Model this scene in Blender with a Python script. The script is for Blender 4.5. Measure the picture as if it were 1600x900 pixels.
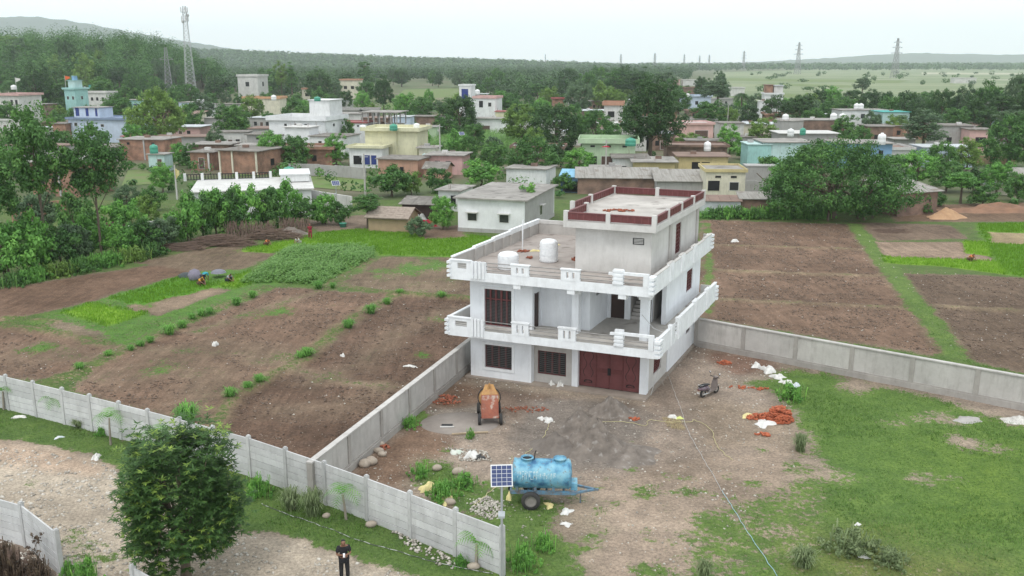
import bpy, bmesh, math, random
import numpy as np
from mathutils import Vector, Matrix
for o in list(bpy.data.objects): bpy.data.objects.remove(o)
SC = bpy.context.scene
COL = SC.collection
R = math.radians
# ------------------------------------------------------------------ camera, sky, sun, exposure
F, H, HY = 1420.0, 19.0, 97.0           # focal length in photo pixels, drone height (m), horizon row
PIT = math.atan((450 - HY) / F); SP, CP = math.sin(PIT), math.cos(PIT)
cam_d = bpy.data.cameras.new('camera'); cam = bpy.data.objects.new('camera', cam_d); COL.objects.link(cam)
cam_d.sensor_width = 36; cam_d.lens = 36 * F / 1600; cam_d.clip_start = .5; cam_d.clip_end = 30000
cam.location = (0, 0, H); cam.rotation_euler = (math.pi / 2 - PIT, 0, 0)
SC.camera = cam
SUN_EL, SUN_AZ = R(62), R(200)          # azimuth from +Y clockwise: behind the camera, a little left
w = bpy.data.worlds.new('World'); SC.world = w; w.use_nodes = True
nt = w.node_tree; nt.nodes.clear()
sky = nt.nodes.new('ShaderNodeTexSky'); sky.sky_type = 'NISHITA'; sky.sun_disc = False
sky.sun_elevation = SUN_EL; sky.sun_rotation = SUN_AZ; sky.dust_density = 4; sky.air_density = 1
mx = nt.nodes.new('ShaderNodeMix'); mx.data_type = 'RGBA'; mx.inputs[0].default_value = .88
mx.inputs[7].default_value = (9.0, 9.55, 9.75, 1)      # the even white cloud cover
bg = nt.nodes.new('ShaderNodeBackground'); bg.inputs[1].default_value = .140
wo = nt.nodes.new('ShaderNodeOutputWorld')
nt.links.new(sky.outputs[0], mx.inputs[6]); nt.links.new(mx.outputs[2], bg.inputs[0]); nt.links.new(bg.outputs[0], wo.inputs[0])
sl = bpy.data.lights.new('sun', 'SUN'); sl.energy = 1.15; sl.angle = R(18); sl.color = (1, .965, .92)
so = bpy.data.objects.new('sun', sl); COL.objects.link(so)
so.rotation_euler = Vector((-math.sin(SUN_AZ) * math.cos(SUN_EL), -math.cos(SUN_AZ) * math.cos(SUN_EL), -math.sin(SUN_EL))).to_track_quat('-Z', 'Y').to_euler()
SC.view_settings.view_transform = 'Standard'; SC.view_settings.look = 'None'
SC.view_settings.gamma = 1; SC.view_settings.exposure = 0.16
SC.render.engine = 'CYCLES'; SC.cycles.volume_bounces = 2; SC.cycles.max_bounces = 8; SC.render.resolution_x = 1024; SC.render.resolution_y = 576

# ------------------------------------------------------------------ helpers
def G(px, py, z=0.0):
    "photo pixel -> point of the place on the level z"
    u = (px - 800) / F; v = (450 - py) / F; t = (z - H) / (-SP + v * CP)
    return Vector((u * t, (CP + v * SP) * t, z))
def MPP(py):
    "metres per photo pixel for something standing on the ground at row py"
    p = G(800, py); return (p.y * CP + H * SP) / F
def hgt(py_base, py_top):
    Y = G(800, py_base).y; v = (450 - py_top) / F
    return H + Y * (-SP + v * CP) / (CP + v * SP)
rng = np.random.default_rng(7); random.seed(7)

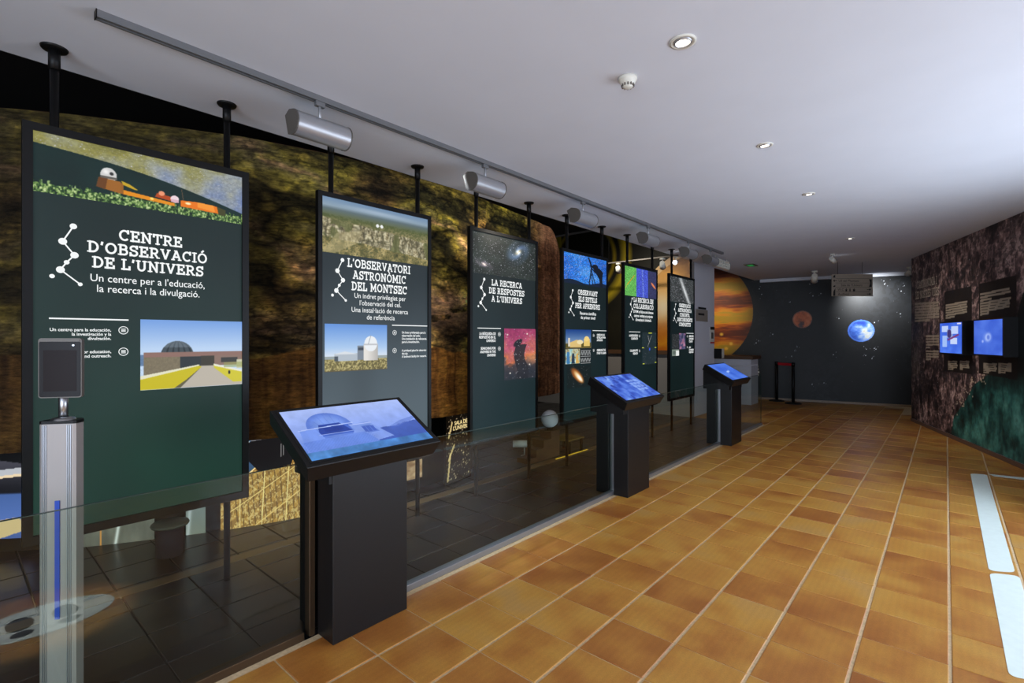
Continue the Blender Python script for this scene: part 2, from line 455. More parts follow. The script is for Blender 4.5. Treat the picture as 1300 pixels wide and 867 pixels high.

The task —
Your task is to set down the records shown above exactly, minus any pictures.

Written answer —
Model this scene in Blender with a Python script. The script is for Blender 4.5. Measure the picture as if it were 1600x900 pixels.
import bpy, bmesh, math, random
import numpy as np
from mathutils import Vector, Matrix
for o in list(bpy.data.objects): bpy.data.objects.remove(o)
SC = bpy.context.scene
COL = SC.collection
R = math.radians
# ------------------------------------------------------------------ camera, sky, sun, exposure
F, H, HY = 1420.0, 19.0, 97.0           # focal length in photo pixels, drone height (m), horizon row
PIT = math.atan((450 - HY) / F); SP, CP = math.sin(PIT), math.cos(PIT)
cam_d = bpy.data.cameras.new('camera'); cam = bpy.data.objects.new('camera', cam_d); COL.objects.link(cam)
cam_d.sensor_width = 36; cam_d.lens = 36 * F / 1600; cam_d.clip_start = .5; cam_d.clip_end = 30000
cam.location = (0, 0, H); cam.rotation_euler = (math.pi / 2 - PIT, 0, 0)
SC.camera = cam
SUN_EL, SUN_AZ = R(62), R(200)          # azimuth from +Y clockwise: behind the camera, a little left
w = bpy.data.worlds.new('World'); SC.world = w; w.use_nodes = True
nt = w.node_tree; nt.nodes.clear()
sky = nt.nodes.new('ShaderNodeTexSky'); sky.sky_type = 'NISHITA'; sky.sun_disc = False
sky.sun_elevation = SUN_EL; sky.sun_rotation = SUN_AZ; sky.dust_density = 4; sky.air_density = 1
mx = nt.nodes.new('ShaderNodeMix'); mx.data_type = 'RGBA'; mx.inputs[0].default_value = .88
mx.inputs[7].default_value = (9.0, 9.55, 9.75, 1)      # the even white cloud cover
bg = nt.nodes.new('ShaderNodeBackground'); bg.inputs[1].default_value = .140
wo = nt.nodes.new('ShaderNodeOutputWorld')
nt.links.new(sky.outputs[0], mx.inputs[6]); nt.links.new(mx.outputs[2], bg.inputs[0]); nt.links.new(bg.outputs[0], wo.inputs[0])
sl = bpy.data.lights.new('sun', 'SUN'); sl.energy = 1.15; sl.angle = R(18); sl.color = (1, .965, .92)
so = bpy.data.objects.new('sun', sl); COL.objects.link(so)
so.rotation_euler = Vector((-math.sin(SUN_AZ) * math.cos(SUN_EL), -math.cos(SUN_AZ) * math.cos(SUN_EL), -math.sin(SUN_EL))).to_track_quat('-Z', 'Y').to_euler()
SC.view_settings.view_transform = 'Standard'; SC.view_settings.look = 'None'
SC.view_settings.gamma = 1; SC.view_settings.exposure = 0.16
SC.render.engine = 'CYCLES'; SC.cycles.volume_bounces = 2; SC.cycles.max_bounces = 8; SC.render.resolution_x = 1024; SC.render.resolution_y = 576

# ------------------------------------------------------------------ helpers
def G(px, py, z=0.0):
    "photo pixel -> point of the place on the level z"
    u = (px - 800) / F; v = (450 - py) / F; t = (z - H) / (-SP + v * CP)
    return Vector((u * t, (CP + v * SP) * t, z))
def MPP(py):
    "metres per photo pixel for something standing on the ground at row py"
    p = G(800, py); return (p.y * CP + H * SP) / F
def hgt(py_base, py_top):
    Y = G(800, py_base).y; v = (450 - py_top) / F
    return H + Y * (-SP + v * CP) / (CP + v * SP)
rng = np.random.default_rng(7); random.seed(7)

Continue the Blender Python script for this scene: part 2, from line 455. More parts follow. The script is for Blender 4.5. Treat the picture as 1300 pixels wide and 867 pixels high.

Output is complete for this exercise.